I had just served fresh pasta and hearty Italian tomato sauce to an appreciative guest, and stepped out on the screened porch where in February the opened bottle of wine keeps cold between pours, and --God Almighty-- a skunk had gotten into an altercation nearby, and the fumes made my my sinuses throb. My city guest called to me, "Zare a skunk out there?" The stink invaded my dining room although I slammed the door shut fast. Angel cake ala skunk suddenly became dreadfully unappealing.
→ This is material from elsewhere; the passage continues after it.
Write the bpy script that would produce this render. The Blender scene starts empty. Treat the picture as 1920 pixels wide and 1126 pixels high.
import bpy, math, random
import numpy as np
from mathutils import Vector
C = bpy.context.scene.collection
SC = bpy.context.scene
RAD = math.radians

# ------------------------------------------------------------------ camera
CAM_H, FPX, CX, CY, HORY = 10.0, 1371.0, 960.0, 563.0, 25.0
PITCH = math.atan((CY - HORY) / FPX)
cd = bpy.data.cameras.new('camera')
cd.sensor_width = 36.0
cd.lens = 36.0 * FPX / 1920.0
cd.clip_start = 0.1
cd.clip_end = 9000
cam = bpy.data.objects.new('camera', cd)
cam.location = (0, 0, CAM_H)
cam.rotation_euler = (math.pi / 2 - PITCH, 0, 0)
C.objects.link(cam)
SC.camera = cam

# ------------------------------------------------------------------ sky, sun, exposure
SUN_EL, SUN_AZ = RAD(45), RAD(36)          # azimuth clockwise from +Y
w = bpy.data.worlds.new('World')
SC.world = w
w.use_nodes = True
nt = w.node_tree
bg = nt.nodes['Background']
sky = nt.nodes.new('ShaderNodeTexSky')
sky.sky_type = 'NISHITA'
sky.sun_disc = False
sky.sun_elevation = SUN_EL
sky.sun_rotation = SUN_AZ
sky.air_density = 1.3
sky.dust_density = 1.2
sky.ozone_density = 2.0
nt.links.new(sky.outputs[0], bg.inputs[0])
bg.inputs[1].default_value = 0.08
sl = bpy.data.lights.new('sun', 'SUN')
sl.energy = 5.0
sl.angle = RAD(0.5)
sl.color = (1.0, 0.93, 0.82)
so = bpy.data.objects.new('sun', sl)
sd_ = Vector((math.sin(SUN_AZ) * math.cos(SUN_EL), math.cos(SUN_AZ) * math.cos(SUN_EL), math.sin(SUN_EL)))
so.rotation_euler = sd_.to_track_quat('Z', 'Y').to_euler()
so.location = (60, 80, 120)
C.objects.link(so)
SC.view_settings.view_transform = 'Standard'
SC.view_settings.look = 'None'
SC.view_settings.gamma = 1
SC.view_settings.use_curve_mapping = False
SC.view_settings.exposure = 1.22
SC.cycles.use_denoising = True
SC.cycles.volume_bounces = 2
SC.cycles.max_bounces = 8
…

I lit a scented candle and said, let's go into the living room and watch Mickey Rourke in The Wrestler. The skunky atmosphere crept in and we kept our breathing shallow. See, my city friends love to come out and visit, but I need a disclaimer that I'm not responsible if a skunk has a bad date with a coyote just outside, or a blacksnake is hunting mice in the bathroom. What is the etiquette if a skunk (the animal, not the human kind) ruins your evening? Do you politely pretend it doesn't reek to high heaven although your eyes feel bathed in onion juice? Do you ask pardon? Do you feel freer to expel your own gas? How about, "I know you want to get the hell out of here ASAP, so at your leisure please feel free to take the opportunity"?

Thursday, March 1, 2012

They Don't Name 'Em Like That Anymore

My uncles and aunts were:
Harry & Dorothy (ran a rural tavern)
Eddie & Helen (he sold insurance)
John & Elsie (never figured out what he did)
Leon & Millie (farmers)
Emily & Frank (teacher & woodworker)
I had some elderly neighbors:
Fran & Ollie (No lie!! Honestly!) (grocery store checker & manager)
Eleanor & Clare (Clare was the man.) (fun-loving, flapper-era full-time drunks)
Gerald & Rose (retired)
George & Rose (he was a printer)
Bert & Betty (he worked in a foundry)
Howard & Peggy
Elmer & Marie
It was a whole other world. Did you know some similar pairs?